## Exercise objective
Return exactly the listing's lines, from its first line to the line holding "rnd = random.Random(11)", ends included.

[Recorded data]
- - - - - - -
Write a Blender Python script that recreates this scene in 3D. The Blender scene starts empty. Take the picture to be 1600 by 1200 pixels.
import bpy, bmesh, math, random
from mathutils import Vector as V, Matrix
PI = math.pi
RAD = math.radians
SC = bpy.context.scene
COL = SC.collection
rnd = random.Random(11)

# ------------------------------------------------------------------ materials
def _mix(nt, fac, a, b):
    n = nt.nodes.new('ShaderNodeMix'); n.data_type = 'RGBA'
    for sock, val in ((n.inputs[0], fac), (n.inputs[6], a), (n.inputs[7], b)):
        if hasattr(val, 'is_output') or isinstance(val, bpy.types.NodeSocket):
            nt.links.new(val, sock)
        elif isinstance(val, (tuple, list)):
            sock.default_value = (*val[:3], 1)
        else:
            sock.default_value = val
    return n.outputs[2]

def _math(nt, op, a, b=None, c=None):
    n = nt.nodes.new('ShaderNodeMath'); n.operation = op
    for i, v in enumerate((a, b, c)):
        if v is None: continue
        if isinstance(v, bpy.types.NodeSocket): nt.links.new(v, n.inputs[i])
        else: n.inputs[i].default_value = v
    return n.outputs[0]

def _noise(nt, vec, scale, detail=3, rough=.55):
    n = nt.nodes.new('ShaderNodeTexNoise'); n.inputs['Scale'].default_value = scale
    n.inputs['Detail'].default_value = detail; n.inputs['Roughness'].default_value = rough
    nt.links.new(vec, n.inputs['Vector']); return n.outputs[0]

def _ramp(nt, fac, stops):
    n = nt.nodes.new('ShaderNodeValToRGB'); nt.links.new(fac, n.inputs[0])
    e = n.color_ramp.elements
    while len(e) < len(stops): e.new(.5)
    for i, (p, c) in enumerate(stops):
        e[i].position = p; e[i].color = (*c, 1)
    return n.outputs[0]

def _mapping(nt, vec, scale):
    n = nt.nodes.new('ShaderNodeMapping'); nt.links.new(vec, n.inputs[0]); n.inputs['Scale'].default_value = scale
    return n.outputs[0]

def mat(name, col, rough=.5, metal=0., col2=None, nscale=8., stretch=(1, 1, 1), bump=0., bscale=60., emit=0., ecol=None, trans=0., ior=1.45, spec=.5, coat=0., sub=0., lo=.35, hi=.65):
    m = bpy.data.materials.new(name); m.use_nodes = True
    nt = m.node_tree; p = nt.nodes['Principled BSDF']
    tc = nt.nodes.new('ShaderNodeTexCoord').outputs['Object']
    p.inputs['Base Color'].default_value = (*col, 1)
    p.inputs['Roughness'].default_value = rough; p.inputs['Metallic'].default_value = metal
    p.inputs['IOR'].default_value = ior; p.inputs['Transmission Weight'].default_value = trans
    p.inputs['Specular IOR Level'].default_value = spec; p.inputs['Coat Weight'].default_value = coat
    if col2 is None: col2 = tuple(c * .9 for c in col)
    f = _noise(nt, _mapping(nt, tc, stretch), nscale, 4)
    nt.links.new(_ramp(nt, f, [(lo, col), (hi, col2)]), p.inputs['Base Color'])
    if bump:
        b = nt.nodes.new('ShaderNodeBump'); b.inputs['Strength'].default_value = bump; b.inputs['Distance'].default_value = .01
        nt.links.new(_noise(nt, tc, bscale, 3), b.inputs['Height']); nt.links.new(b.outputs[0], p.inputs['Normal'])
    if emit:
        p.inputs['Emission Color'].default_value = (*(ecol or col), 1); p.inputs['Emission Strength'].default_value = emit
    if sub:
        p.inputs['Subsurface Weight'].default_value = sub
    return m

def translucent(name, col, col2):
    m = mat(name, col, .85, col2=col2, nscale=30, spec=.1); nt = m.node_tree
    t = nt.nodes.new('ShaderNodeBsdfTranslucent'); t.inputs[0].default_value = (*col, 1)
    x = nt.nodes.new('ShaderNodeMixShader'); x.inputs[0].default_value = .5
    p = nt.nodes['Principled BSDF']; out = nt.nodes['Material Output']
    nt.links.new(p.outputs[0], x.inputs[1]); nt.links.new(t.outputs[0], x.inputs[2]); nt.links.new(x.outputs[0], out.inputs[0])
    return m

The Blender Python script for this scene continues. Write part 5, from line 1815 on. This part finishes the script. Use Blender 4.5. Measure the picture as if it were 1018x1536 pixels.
- - - - - - -
## Exercise output
Write a Blender Python script that recreates this scene in 3D. The Blender scene starts empty. Take the picture to be 1600 by 1200 pixels.
import bpy, bmesh, math, random
from mathutils import Vector as V, Matrix
PI = math.pi
RAD = math.radians
SC = bpy.context.scene
COL = SC.collection
rnd = random.Random(11)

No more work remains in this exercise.